Step 5: Funding Your Solo 401k

During the onboarding process or opening your Solo 401(k), you will be asked to link your bank account or open a new account with a bank if you don’t have one. It’s important to make sure you use the EIN for your Solo 401(k) NOT the business EIN when establishing your bank account.

You can fund your new Solo 401(k) checking account by making an initial tax-deductible contribution or by transferring funds from one or more of your existing retirement accounts or IRA into the new checking account.

With our Solo 401(k) recordkeeping platform at IRAR, you have full visibility of all your bank transactions pertaining to your Solo 401(k). This enables you to effortlessly maintain accurate records for compliance and reporting purposes.

Why You Should Choose IRAR As Your Self-Directed Solo 401k Provider

At IRAR, we aim to empower investors to get the most out of their tax-favored retirement plans by strategically leveraging alternative investments such as real estate. Our Individual 401 k for self-employed and small business owners offers:

  • A competitive flat annual fee, no transaction fees.
  • Free restatements and IRS reporting
  • Roth savings allowed
  • Real estate investments allowed
  • An online recordkeeping platform to easily keep your books in order.
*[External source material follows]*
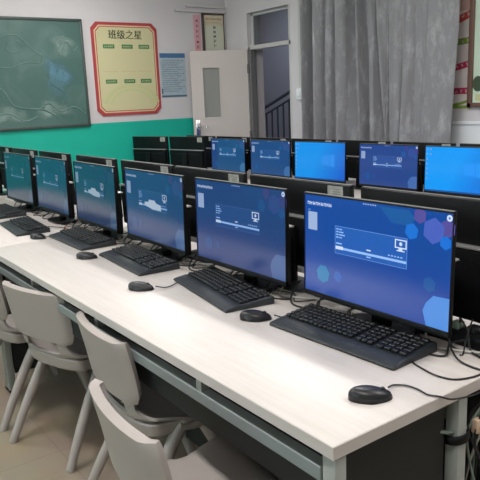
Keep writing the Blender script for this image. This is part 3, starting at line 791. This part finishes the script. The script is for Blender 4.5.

Don’t delay! You can open an account today. Call us at 888-322-6534 or consult with an expert to discover effective strategies to plan for a financially stable and affordable retirement.

Bonus: Solo 401k Frequently Asked Questions

Can you open a 401k for an Individual with small business?

If you're a small business owner with no full-time employees (other than yourself or a spouse) and want to set up a retirement savings plan similar to a 401(k) you can open a Solo 401k plan. This is your closest equivalent to a traditional 401(k) for an individual but you must have a business or be self-employed.

Can a solo 401k be self-directed?

Absolutely! Solo 401(k)s can be self-directed, allowing you more control over your retirement investments. This means you can choose a wider range of assets beyond the typical stocks, bonds, and mutual funds offered by traditional retirement accounts.

How does a self-employed 401 k work?

A Solo 401(k) is a retirement plan for self-employed individuals. To hold this type of plan, you must have a business and no employees. You are the administrator of the plan and have full managing responsibility. It allows you to contribute as both an employer and employee, just like traditional 401(k)s. Contributions must be made from earned income. In 2024, the combined employee and employer total contribution limit for the tax year is $69,000 ($73,500 if you're 50 or older).